One thing that surprised me is that virtually everyone thinks that I’m Argentinian when I first speak, and they are incredulous when I say that I’m from the USA. After three people yesterday guessed that I was Argentinian, I asked the clerk at my hotel why he guessed that. His answer was that my Portuguese was not good enough to be native Brazilian, but it’s good enough that I must be local. Given my skin color and our location in southern Brazil, Argentinian is the most likely guess. He has never encountered someone from the USA who speaks Portuguese. If anything, the folks from the USA who come through here (Tambaú) try using Spanish, which kinda sorta works. So, if my goal is to fit in as a native, I have failed, but I think that seeming like someone from the correct quadrant of the continent is a good first step.
One part of not quite fitting in is having a difficult first name. First, they see the ‘o’ and want to pronounce it like the English word ‘awe’. Second, Brazilians have a very hard time ending a syllable with a stop consonant, as at the end of ‘Todd’. They will insert a vowel after the consonant to “fix” the word. Since the inserted (epenthetic) vowel is virtually always an /i/ or /e/, and since most Brazilians pronounce ‘di’ as if it were ‘dji’, this means that most Brazilians will say my name as an English-speaker would pronounce ‘Tawjee’. I’m sure that my attempts to correct people are undermined by everyone’s common experience with this brand:
I’m writing this blog post from the lovely Hotel Tarzan in Tambaú. Yesterday was a hard day, and I got in very late, so I decided that today would be a recovery and laundry day. Washing clothes in the sink and the hanging them off one’s backpack to dry during the next day’s hike can work adequately to remove stink, but really doing laundry once a week is nice.
The main thing that made yesterday hard was the ~20km of trail that was made of such fine sand that I’d call it powder. Walking through deep, powdery sand is… well… a slog. Yesterday was supposed to be a 39km day, so even the planned distance was going to be hard in these conditions. On top of that, though…
The place where I had counted on refilling water halfway through was a bust. No one was home but the dogs, and they wanted to kill me.
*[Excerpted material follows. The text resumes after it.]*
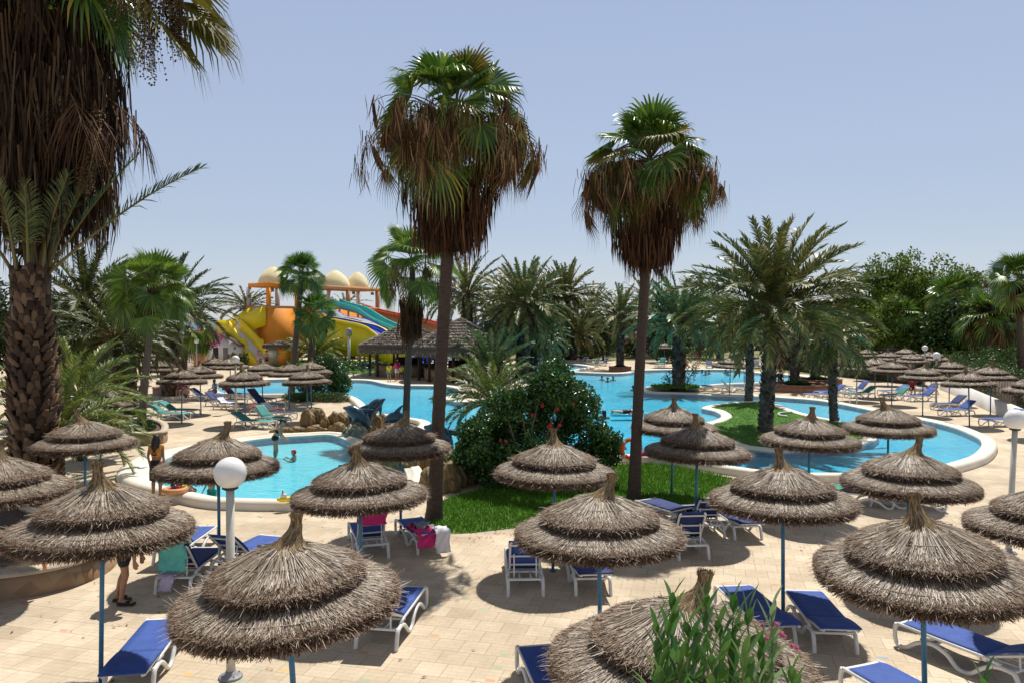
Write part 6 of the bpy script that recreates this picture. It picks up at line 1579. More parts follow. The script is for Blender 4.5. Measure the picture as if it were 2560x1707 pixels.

I eventually convinced the dogs to let me live, but that caused its own problem: we had gone from being mortal enemies to best friends, so they followed me for the next few kilometers to protect me from pigs and other dogs.
Much though I liked having a posse, I didn’t want to be responsible for someone losing their pets. I failed at making them leave me on the trail, so I had to backtrack all the way back to their place. When we got there I felt like a tremendous asshole when I had to act aggressively toward them to convince them that I was foe, not friend, and should not be followed.
The next place where there was potable water, the spout was protected by wasps. Lots of angry wasps. If you know me at all, you know that I have a phobia of flying stinging insects. But I was also nearly out of water, a 20km hike from the next town, in 80-something-degree-Fahrenheit weather. So I attempted to get water. One sting was enough for me to say “Fuck that!” and continue back on the trail. I had set out in the morning with enough water to survive and be functional—just not enough to be comfortable and happy.
Eventually, hours after sunset, I reached the outer neighborhoods of Tambaú. I have never been so happy to buy a Coca-Cola and hamburger. By the time I remembered that some people had asked for a picture of a sandwich with crispy fried shoestring potatoes on it, this is all that remained of my hamburguer saladão:
Tomorrow morning, I continue on to Casa Branca, through more farmland and rangeland, as I climb from the sugarcane behind me into citrus and livestock and coffee in front of me.